--- Exercise ---
Write every line of the material out exactly as shown.

--- Data supplied ---
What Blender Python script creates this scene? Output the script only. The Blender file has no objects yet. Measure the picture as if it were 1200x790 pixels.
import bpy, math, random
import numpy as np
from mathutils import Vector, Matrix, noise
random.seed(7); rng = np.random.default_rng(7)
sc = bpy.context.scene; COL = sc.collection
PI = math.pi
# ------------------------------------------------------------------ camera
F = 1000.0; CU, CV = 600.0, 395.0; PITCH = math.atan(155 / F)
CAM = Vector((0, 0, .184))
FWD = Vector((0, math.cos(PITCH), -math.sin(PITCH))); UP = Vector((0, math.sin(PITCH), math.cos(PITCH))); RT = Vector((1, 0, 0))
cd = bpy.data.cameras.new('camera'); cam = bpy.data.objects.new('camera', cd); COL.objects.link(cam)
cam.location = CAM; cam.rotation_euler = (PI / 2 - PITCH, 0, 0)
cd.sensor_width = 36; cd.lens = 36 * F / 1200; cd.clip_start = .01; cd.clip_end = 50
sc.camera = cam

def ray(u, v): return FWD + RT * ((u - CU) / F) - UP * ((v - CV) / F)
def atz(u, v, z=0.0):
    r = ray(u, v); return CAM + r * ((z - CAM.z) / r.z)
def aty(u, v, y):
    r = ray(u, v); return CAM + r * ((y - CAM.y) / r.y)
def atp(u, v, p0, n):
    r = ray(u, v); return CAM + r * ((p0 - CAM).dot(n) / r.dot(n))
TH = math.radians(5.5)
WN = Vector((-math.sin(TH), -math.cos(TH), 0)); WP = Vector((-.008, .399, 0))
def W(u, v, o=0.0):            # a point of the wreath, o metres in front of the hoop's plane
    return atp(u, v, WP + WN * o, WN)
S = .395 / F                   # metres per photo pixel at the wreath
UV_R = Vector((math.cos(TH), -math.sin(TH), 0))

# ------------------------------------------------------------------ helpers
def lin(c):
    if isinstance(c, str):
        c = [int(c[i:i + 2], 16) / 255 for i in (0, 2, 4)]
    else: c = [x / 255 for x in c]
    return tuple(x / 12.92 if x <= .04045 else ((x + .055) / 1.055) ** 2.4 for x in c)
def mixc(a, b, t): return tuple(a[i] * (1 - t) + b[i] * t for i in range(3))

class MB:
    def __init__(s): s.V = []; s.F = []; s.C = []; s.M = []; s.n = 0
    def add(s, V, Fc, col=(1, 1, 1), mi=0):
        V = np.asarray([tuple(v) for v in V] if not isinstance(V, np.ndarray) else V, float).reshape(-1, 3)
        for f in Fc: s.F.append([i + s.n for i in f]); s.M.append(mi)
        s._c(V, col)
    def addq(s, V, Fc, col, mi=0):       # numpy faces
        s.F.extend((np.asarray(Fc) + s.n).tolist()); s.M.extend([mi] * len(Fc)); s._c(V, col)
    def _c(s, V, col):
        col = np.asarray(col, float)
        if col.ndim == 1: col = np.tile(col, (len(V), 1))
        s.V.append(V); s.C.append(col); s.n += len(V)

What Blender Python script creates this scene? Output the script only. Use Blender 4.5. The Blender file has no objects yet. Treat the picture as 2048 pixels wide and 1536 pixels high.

--- Written response ---
What Blender Python script creates this scene? Output the script only. The Blender file has no objects yet. Measure the picture as if it were 1200x790 pixels.
import bpy, math, random
import numpy as np
from mathutils import Vector, Matrix, noise
random.seed(7); rng = np.random.default_rng(7)
sc = bpy.context.scene; COL = sc.collection
PI = math.pi
# ------------------------------------------------------------------ camera
F = 1000.0; CU, CV = 600.0, 395.0; PITCH = math.atan(155 / F)
CAM = Vector((0, 0, .184))
FWD = Vector((0, math.cos(PITCH), -math.sin(PITCH))); UP = Vector((0, math.sin(PITCH), math.cos(PITCH))); RT = Vector((1, 0, 0))
cd = bpy.data.cameras.new('camera'); cam = bpy.data.objects.new('camera', cd); COL.objects.link(cam)
cam.location = CAM; cam.rotation_euler = (PI / 2 - PITCH, 0, 0)
cd.sensor_width = 36; cd.lens = 36 * F / 1200; cd.clip_start = .01; cd.clip_end = 50
sc.camera = cam

def ray(u, v): return FWD + RT * ((u - CU) / F) - UP * ((v - CV) / F)
def atz(u, v, z=0.0):
    r = ray(u, v); return CAM + r * ((z - CAM.z) / r.z)
def aty(u, v, y):
    r = ray(u, v); return CAM + r * ((y - CAM.y) / r.y)
def atp(u, v, p0, n):
    r = ray(u, v); return CAM + r * ((p0 - CAM).dot(n) / r.dot(n))
TH = math.radians(5.5)
WN = Vector((-math.sin(TH), -math.cos(TH), 0)); WP = Vector((-.008, .399, 0))
def W(u, v, o=0.0):            # a point of the wreath, o metres in front of the hoop's plane
    return atp(u, v, WP + WN * o, WN)
S = .395 / F                   # metres per photo pixel at the wreath
UV_R = Vector((math.cos(TH), -math.sin(TH), 0))

# ------------------------------------------------------------------ helpers
def lin(c):
    if isinstance(c, str):
        c = [int(c[i:i + 2], 16) / 255 for i in (0, 2, 4)]
    else: c = [x / 255 for x in c]
    return tuple(x / 12.92 if x <= .04045 else ((x + .055) / 1.055) ** 2.4 for x in c)
def mixc(a, b, t): return tuple(a[i] * (1 - t) + b[i] * t for i in range(3))

class MB:
    def __init__(s): s.V = []; s.F = []; s.C = []; s.M = []; s.n = 0
    def add(s, V, Fc, col=(1, 1, 1), mi=0):
        V = np.asarray([tuple(v) for v in V] if not isinstance(V, np.ndarray) else V, float).reshape(-1, 3)
        for f in Fc: s.F.append([i + s.n for i in f]); s.M.append(mi)
        s._c(V, col)
    def addq(s, V, Fc, col, mi=0):       # numpy faces
        s.F.extend((np.asarray(Fc) + s.n).tolist()); s.M.extend([mi] * len(Fc)); s._c(V, col)
    def _c(s, V, col):
        col = np.asarray(col, float)
        if col.ndim == 1: col = np.tile(col, (len(V), 1))
        s.V.append(V); s.C.append(col); s.n += len(V)

What Blender Python script creates this scene? Output the script only. Use Blender 4.5. The Blender file has no objects yet. Treat the picture as 2048 pixels wide and 1536 pixels high.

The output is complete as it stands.